On July 3, the crude oil futures price finished the day at $46.77 a barrel, the eighth consecutive daily increase, a record extending back to 2009. The price rise was a welcomed respite after crude oil had fallen by more than 20% before rallying.

This isn’t where oil prices were supposed to be after OPEC and its non-OPEC supporters agreed in late 2016 to cut their combined production by 1.8 million barrels per day, or about 2% of global supply. The failure of this cut to produce a meaningful reduction in global oil inventories has forced the OPEC/non-OPEC producers to extend the cuts for another nine months, or through the end of the first quarter of 2018.

The oil price performance so far this year, despite the latest price increases, has forced forecasters to cut their price projections for 2017 and 2018. In some cases, the cuts have been by double-digits. For the first half of 2017, oil prices fell by 14.3%, topped by a 17.6% fall in natural gas prices. The weak performance for commodity prices impacted the performance of energy stocks as the S&P 500 energy sector fell 13.8%.

With the worst first half oil price decline since 1999, the question is: Do we need a reset for the Gulf of Mexico?

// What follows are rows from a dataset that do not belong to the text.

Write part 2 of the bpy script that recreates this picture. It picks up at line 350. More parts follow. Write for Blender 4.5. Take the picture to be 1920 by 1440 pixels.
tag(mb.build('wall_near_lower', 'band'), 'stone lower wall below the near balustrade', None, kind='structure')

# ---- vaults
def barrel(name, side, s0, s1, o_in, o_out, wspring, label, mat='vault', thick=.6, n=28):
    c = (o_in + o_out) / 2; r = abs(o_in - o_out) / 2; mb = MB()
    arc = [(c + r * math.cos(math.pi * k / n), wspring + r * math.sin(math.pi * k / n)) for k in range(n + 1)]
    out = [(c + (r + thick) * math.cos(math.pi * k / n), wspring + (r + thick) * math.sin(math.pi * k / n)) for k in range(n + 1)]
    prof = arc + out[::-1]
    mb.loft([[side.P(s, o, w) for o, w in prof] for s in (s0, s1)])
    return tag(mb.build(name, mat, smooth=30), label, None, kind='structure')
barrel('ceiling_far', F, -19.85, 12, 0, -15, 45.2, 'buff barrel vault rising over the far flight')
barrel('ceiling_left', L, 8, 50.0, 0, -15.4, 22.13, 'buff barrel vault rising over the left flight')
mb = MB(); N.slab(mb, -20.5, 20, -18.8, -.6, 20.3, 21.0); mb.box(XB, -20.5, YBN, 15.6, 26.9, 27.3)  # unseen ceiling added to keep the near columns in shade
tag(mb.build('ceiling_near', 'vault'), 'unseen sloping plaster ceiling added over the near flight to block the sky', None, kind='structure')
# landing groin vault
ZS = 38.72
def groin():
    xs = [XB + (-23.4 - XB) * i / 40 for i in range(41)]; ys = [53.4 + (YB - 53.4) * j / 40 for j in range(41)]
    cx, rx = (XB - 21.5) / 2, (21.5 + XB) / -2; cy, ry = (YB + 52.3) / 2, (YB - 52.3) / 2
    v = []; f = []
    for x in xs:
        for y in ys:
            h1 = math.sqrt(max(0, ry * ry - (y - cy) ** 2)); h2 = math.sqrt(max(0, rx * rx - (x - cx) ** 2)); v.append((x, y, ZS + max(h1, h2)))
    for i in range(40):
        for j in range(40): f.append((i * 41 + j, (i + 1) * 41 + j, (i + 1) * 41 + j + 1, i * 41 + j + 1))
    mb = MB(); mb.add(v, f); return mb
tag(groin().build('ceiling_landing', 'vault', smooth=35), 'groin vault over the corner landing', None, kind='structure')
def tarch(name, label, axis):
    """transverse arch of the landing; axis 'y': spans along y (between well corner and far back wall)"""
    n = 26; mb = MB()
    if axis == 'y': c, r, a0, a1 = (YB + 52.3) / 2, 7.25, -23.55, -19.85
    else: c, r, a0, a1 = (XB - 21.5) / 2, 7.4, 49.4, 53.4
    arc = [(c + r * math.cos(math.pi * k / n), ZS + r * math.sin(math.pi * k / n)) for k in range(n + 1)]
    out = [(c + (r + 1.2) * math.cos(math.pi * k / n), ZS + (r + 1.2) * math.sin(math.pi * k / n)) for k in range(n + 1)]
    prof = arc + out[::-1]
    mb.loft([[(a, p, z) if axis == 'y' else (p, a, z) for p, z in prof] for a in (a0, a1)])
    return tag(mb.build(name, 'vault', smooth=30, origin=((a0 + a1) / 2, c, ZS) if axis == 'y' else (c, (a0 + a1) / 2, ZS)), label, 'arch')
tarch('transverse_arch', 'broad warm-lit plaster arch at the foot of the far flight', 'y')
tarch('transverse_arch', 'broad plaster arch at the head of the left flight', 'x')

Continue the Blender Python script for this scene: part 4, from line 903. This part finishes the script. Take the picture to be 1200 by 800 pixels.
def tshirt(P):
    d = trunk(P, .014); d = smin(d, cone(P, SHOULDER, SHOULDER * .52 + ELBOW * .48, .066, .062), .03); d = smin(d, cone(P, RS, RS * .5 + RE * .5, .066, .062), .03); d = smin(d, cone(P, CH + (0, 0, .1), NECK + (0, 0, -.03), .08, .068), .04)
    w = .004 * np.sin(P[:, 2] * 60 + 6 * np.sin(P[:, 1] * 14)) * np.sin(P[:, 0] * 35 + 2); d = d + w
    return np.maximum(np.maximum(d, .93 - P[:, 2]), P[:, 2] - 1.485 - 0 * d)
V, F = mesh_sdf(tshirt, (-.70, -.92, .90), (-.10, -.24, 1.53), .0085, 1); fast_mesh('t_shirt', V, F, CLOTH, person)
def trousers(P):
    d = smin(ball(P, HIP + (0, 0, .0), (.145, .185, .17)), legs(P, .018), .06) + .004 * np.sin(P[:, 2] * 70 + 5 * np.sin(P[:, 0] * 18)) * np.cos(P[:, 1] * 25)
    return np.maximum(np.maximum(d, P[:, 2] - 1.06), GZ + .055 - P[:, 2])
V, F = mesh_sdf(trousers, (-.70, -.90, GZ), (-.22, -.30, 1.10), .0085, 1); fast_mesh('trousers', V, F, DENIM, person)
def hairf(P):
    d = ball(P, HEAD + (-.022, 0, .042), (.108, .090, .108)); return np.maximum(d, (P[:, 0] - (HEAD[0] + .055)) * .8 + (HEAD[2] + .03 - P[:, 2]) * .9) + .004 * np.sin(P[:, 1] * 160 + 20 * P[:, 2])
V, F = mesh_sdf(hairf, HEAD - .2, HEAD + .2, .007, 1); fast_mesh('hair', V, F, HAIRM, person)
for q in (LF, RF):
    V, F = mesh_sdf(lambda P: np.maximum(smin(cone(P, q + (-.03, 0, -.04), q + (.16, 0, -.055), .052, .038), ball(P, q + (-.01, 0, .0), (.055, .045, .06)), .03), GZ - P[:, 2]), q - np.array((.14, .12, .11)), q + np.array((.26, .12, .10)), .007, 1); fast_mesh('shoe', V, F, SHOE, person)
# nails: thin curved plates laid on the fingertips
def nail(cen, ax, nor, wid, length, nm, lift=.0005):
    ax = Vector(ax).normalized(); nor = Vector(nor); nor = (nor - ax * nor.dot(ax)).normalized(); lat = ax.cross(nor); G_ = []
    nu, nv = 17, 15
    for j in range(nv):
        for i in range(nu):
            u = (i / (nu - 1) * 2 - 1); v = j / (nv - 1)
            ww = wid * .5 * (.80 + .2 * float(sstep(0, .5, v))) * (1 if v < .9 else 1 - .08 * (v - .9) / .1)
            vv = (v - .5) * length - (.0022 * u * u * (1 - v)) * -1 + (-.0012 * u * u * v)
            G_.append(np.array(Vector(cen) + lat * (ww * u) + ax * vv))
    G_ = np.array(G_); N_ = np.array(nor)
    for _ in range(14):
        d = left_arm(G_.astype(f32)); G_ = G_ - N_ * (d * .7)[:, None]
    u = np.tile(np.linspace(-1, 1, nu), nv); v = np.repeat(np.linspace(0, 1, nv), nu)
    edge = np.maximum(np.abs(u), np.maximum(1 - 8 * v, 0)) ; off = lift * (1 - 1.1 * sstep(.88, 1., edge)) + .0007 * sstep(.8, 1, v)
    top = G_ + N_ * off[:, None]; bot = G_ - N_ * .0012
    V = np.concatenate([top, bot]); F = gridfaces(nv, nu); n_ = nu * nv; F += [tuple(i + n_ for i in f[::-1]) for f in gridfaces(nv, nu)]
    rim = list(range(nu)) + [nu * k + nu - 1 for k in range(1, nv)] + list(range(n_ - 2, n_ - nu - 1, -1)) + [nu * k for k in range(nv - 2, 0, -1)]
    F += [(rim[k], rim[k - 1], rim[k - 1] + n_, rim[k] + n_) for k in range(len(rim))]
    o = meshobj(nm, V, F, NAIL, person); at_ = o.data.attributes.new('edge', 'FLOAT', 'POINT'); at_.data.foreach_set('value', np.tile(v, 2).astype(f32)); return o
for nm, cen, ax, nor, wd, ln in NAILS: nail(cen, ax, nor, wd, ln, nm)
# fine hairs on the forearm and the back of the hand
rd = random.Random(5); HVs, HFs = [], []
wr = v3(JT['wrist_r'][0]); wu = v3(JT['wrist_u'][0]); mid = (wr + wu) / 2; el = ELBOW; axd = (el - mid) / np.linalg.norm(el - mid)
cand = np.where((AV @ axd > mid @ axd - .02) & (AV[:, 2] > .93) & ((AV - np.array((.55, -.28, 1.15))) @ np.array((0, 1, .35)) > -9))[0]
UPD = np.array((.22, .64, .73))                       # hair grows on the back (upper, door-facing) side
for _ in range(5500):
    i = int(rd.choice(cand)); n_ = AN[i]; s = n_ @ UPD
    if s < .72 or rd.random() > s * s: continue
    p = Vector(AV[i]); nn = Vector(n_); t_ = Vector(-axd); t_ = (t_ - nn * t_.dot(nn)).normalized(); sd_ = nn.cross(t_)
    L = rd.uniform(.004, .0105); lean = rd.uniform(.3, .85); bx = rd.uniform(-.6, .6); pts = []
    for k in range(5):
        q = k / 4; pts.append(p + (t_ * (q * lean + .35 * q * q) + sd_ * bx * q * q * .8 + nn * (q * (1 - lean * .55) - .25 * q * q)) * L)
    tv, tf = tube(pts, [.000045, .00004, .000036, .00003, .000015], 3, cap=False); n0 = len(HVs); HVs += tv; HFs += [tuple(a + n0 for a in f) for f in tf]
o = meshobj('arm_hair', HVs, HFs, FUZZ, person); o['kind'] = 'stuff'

The key is whether the low oil price becomes the benchmark against which offshore oil explorers peg their spending. A newspaper headline suggested that oilfield activity would suffer as the fall in oil prices wipes out the well break-even reductions of E&P companies. What the headline may be missing is the record oil hedging by producers earlier this year when prices were substantially higher than now. That means producers will enjoy higher cash flows than suggested by current oil prices. It begs the question of whether current oil prices will prevail for the next 18 months.

A third of all oil price forecasters, responding to a new CNBC survey, said they still expect oil prices to end 2017 in the $50-$59 bbl. range, but 47% think the price will only be in the $40s. As important as near-term oil prices are for offshore operators, the real issue is how they see that price three to 10 years in the future, when new fields drilled now come into production.

There are several truths about the future of the oil business. For the foreseeable future, crude oil will be needed to power the global economy and improve mankind’s living standards. Second, the law of physics for reservoirs — depletion — will force the oil industry to seek new supplies to offset lower output. Third, despite the success in exploiting shale formations, the offshore remains the world’s most prospective region for new large oilfields. Those forces will drive E&P companies to seek ways to develop new offshore fields at lower break-even prices allowing offshore activity to grow.

No one has suggested that the offshore activity recovery will come soon, but current low oil prices won't change the timing, materially.